→ Dataset extract
— begin —
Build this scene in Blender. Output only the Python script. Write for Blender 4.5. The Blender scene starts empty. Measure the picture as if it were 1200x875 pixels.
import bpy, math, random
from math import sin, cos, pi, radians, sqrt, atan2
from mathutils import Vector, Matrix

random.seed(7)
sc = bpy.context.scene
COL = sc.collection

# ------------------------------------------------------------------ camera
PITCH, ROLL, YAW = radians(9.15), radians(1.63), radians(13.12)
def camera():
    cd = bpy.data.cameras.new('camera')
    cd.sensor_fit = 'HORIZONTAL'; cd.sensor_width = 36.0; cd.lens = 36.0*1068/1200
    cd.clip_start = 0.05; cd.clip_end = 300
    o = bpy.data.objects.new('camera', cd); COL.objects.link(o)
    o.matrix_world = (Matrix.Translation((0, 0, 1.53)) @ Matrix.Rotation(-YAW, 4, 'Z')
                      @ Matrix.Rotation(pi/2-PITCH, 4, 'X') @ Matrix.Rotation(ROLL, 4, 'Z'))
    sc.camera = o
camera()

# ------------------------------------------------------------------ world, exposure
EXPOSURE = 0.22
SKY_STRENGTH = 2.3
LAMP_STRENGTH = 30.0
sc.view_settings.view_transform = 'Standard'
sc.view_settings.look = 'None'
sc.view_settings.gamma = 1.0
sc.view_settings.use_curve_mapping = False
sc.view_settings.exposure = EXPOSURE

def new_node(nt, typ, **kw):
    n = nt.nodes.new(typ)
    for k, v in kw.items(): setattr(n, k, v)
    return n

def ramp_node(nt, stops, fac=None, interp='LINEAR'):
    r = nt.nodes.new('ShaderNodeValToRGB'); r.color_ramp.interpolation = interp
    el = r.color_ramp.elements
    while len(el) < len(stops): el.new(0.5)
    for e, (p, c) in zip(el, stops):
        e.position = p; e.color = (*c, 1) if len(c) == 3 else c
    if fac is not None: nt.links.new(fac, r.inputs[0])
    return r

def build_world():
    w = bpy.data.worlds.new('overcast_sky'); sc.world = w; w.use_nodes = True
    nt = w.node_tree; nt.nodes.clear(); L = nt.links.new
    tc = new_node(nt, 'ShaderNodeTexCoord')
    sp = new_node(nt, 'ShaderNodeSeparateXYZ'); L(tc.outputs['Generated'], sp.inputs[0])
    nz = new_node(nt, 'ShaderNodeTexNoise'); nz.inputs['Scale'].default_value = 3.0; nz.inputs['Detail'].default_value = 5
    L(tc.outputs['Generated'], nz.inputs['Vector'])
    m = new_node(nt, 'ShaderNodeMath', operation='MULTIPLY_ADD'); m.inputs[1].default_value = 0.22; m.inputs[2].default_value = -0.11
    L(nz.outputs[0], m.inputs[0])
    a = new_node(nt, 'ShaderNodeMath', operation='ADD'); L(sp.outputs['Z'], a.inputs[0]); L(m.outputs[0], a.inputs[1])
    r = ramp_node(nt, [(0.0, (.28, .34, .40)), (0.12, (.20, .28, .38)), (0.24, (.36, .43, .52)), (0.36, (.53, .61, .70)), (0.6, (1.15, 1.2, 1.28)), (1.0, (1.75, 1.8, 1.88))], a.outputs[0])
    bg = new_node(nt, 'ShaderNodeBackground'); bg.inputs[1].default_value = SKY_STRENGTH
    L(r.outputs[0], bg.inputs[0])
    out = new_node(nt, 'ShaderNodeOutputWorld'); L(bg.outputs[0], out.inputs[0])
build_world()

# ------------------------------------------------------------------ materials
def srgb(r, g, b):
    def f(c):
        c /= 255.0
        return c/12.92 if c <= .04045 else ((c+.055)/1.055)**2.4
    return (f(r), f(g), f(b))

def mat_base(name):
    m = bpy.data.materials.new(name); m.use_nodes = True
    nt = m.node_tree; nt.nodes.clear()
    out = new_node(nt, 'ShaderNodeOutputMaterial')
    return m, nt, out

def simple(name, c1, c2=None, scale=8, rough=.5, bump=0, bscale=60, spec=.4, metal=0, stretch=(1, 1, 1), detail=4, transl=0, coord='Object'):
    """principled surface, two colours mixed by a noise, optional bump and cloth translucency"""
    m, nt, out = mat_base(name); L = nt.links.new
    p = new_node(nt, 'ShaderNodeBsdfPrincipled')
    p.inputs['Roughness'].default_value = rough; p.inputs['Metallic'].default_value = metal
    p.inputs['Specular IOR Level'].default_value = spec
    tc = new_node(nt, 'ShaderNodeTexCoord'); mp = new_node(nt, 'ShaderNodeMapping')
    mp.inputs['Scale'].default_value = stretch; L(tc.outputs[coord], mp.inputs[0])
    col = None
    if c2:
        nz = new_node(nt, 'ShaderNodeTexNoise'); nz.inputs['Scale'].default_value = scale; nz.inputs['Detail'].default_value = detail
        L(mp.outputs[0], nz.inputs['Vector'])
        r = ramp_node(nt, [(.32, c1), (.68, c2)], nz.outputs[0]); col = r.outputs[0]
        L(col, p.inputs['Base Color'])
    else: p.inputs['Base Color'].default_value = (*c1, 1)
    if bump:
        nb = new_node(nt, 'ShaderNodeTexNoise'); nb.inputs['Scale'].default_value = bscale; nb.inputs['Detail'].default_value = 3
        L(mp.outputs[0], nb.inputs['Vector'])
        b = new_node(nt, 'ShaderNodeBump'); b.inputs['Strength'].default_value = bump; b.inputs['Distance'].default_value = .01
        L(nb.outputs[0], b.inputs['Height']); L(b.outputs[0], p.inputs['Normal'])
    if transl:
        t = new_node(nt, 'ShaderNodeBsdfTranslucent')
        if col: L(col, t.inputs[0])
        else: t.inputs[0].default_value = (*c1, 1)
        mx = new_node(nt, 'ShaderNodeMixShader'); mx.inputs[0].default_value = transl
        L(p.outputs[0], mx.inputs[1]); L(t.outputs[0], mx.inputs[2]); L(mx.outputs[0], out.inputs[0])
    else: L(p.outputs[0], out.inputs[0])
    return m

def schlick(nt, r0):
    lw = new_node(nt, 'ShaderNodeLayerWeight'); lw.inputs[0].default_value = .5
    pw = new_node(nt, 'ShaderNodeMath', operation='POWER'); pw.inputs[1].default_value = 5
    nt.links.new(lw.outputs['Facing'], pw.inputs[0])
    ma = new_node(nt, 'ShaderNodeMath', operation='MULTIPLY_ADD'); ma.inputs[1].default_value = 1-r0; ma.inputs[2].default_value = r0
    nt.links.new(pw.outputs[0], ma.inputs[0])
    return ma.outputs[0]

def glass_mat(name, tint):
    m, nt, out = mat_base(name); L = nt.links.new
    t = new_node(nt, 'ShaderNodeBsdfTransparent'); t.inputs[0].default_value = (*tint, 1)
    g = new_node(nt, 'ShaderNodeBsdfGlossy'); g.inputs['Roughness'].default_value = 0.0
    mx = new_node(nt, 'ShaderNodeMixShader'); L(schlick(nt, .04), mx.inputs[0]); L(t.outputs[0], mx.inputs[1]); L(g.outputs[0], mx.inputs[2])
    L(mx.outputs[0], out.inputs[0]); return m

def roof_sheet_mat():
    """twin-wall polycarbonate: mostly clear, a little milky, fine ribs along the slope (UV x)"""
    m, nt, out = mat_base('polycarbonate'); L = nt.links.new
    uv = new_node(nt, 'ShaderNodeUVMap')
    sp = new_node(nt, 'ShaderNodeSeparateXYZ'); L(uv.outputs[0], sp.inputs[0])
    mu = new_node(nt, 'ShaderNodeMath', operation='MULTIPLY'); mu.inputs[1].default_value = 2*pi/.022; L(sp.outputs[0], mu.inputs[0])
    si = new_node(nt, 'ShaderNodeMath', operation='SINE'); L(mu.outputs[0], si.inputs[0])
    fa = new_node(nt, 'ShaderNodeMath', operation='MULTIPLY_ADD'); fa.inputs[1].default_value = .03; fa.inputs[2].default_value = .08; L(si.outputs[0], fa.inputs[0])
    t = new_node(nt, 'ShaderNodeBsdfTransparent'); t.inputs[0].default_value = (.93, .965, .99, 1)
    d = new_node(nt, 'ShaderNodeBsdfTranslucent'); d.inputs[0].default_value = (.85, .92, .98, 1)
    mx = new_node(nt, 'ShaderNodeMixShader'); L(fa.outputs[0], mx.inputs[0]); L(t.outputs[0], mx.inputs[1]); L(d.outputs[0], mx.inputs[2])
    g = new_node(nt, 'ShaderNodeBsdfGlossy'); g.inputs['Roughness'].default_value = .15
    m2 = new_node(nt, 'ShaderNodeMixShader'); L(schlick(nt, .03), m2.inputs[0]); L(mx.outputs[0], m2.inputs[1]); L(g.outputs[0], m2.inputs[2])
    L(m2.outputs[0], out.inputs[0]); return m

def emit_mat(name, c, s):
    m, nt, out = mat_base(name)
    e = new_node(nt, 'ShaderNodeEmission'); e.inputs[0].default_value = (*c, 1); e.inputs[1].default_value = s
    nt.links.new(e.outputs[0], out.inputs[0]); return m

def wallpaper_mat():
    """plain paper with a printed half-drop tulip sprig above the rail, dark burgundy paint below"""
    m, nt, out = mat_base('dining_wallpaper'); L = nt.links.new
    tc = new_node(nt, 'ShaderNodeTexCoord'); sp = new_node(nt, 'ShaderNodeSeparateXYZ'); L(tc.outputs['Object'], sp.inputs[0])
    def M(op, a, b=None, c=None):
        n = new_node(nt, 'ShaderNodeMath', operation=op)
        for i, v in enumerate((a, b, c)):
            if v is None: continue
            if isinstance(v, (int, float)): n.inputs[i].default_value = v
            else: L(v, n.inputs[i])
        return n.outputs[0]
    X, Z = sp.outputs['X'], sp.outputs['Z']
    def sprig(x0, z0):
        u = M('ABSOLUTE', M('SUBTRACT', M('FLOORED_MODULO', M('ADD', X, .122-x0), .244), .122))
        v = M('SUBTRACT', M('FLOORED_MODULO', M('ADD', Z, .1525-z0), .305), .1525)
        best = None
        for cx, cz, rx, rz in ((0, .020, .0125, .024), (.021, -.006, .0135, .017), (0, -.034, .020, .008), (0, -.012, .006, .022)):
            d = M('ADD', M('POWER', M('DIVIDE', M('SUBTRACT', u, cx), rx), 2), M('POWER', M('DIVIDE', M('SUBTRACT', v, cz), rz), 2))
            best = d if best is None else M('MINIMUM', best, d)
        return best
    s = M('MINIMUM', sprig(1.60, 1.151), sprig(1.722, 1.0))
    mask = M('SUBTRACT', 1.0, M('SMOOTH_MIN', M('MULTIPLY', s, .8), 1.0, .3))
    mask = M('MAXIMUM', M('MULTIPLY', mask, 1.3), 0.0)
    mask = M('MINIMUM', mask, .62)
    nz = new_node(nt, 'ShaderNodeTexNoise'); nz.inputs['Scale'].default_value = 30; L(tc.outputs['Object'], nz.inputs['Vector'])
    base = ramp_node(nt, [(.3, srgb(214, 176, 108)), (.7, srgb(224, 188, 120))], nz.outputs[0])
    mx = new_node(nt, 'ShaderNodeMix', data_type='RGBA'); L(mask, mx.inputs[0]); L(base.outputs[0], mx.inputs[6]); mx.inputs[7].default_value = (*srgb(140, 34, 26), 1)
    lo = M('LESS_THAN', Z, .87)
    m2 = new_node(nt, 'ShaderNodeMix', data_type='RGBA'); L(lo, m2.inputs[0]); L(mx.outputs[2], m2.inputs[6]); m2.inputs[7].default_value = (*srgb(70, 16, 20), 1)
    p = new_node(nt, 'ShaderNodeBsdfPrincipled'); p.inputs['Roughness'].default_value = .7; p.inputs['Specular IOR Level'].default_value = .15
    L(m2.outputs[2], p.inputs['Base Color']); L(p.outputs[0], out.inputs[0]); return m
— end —
→ Given exercise
From the opening line of the data above through the line that contains "COL = sc.collection", please print each line as it stands and only those lines.

→ Finished task
Build this scene in Blender. Output only the Python script. Write for Blender 4.5. The Blender scene starts empty. Measure the picture as if it were 1200x875 pixels.
import bpy, math, random
from math import sin, cos, pi, radians, sqrt, atan2
from mathutils import Vector, Matrix

random.seed(7)
sc = bpy.context.scene
COL = sc.collection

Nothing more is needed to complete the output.